Barclays PLC added to banned energy discrimination elimination list in Oklahoma


Oklahoma State Treasurer Todd Russ announced his office added another company to the Oklahoma State Treasurer’s Restricted Financial Companies List, which is published on the treasurer’s website and subject to revision annually, but not more than quarterly as needed. The announcement drew immediate reaction from those critical of his efforts.

During his continued efforts to implement state law, Treasurer Russ has determined that Barclays PLC is another financial company ineligible for state contracts because it has publicly committed to boycott fossil-fuel companies.

Barclays PLC set project restrictions with direct financial boycotts to ‘Energy Groups’ against any expansion or infrastructure projects. They are targeting coal mining and power companies stating that “from 2024 we will no longer provide project finance, or other direct finance to energy companies, for new upstream oil and gas projects or related infrastructure.” By January 2025, Barclays PLC “expect[s] all ‘Energy Groups’ to produce transition plans and decarbonization strategies” far exceeding Oklahoma’s requirements.

With these examples of extreme environmental investment strategies, his office will continue to thoroughly review financial companies doing business with the State of Oklahoma whose ESG policies commit to driving unattainable expectations and demands. Oklahoman’s tax dollars and State pension funds will not be used to sabotage the State’s vital fossil-fuel based industries, whether those strategies target current investment policies or long-term goals.

By law, the Treasurer is required to identify financial institutions that boycott energy companies. According to state law, 74 O.S. § 12002, ‘boycott energy company’ means:

Without an ordinary business purpose, refusing to deal with, terminating business activities with, or otherwise taking any action that is intended to penalize, inflict economic harm on, or limit commercial relations with a company because the company:

  • engages in the exploration, production, utilization, transportation, sale, or manufacturing of fossil-fuel based energy and does not commit or pledge to meet environmental standards beyond applicable federal and state

The State Treasurer said in his announcement his office is committed to upholding the Oklahoma Energy Discrimination Elimination Act,

“The third installment of this list shows progress in the state contending with companies targeting Oklahoma industry and ultimately Oklahoma jobs,” said the Treasurer.

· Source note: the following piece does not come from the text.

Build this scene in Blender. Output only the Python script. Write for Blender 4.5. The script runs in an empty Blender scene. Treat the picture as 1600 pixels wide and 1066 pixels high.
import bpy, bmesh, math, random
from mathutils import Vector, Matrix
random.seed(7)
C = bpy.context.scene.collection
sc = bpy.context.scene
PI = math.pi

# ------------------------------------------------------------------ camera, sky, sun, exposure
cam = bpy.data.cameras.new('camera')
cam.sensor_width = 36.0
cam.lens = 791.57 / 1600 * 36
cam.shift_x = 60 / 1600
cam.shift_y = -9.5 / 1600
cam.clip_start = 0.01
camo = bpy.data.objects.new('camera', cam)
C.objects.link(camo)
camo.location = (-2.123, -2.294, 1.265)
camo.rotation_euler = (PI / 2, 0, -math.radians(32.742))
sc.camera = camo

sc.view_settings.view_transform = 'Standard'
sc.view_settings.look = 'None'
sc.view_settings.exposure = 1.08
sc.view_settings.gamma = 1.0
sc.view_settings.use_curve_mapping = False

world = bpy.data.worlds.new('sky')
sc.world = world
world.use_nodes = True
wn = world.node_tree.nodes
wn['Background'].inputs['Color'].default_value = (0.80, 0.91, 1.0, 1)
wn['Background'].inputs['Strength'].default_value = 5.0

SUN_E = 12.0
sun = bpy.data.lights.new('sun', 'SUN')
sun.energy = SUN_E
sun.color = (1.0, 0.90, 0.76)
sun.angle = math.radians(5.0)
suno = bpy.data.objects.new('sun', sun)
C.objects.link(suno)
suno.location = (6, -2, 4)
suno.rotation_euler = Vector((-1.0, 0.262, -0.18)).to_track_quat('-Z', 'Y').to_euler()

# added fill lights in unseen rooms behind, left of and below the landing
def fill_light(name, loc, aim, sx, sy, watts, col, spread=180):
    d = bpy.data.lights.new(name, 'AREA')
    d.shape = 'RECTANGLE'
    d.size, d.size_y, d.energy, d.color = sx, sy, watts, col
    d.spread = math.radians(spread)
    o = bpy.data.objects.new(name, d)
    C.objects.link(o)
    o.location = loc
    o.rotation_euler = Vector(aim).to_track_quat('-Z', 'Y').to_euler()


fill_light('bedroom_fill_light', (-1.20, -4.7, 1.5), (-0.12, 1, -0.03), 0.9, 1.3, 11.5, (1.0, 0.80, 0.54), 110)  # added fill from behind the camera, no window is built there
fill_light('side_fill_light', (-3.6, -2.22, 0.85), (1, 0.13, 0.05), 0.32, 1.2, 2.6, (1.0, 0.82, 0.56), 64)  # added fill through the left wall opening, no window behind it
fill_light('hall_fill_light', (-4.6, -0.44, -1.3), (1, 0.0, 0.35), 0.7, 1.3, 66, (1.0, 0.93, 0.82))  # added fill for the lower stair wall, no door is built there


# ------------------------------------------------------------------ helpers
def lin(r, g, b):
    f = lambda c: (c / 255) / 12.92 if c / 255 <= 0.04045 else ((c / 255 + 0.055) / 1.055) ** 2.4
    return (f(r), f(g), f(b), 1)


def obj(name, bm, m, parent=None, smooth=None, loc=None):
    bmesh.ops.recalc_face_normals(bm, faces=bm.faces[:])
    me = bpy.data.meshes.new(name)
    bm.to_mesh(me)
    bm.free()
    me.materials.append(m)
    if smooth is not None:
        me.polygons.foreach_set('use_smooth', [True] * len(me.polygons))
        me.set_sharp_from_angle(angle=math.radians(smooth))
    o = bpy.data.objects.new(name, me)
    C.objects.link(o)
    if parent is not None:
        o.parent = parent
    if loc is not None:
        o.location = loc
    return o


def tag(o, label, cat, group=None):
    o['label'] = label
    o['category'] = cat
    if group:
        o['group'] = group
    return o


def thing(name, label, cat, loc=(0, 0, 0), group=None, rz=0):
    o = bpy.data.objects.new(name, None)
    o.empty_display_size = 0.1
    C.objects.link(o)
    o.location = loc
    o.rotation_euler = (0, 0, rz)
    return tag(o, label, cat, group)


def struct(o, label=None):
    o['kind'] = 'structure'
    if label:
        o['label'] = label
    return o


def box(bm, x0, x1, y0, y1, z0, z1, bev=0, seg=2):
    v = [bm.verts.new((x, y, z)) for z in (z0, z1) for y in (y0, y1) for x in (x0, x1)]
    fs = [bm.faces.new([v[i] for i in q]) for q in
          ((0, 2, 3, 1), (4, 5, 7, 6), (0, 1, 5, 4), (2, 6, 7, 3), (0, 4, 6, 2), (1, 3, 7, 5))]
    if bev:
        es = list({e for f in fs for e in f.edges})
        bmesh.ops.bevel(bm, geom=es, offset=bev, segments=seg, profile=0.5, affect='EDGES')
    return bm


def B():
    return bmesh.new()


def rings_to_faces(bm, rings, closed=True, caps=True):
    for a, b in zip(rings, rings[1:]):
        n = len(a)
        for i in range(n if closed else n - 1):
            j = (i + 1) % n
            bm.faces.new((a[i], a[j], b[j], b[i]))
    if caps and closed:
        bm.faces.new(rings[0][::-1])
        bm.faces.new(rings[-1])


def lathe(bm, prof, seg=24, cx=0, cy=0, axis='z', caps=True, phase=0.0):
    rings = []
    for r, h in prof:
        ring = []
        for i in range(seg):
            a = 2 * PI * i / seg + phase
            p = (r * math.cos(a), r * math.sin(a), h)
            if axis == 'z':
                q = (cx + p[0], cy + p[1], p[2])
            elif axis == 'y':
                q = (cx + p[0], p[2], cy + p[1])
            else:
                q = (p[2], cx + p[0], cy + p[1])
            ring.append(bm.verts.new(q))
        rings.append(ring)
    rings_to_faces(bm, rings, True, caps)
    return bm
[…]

The Treasurer is also fighting a lawsuit filed by a retired state worker and former leader of the Oklahoma Public Employees Association who contends the enforcement of the law is harming state retirees and their pensions. Russ contends he is only enforcing the law adopted by the state legislature two years ago and signed into law by the governor.

A group called the Alliance for Prosperity and a Secure Retirement responded by saying the Treasurer continues to ignore the very real costs to Oklahoma taxpayers and retirees.

The group’s president, Tim Hill contended that the Treasurer’s aggressive use of the boycott list puts politics over pensions and performance.

“By including banks and asset managers that are among the largest investors in Oklahoma energy companies, Treasurer Russ has continued to pressure the Oklahoma Public Employee Retirement System to honor his anti-ESG blacklists, at an estimated cost of $10 million. This hurts the pension current and future retirees rely upon for their financial security.”

Hill contended that the state has evidence that blacklisting investment firms and banks has been “expensive for the state’s taxpayers and could result in financial setbacks for the state’s pension plans.”

He pointed to a recent study by the Oklahoma Rural Association which concluded the ban has cost taxpayers an estimated $185 million and nearly $11 month every month.

“Growing retirement and savings through the capital markets should always be focused on achieving the best returns for retirement investors. Politics of the kind being practiced in Oklahoma has no place in Americans’ investment decisions,” remarked Hill.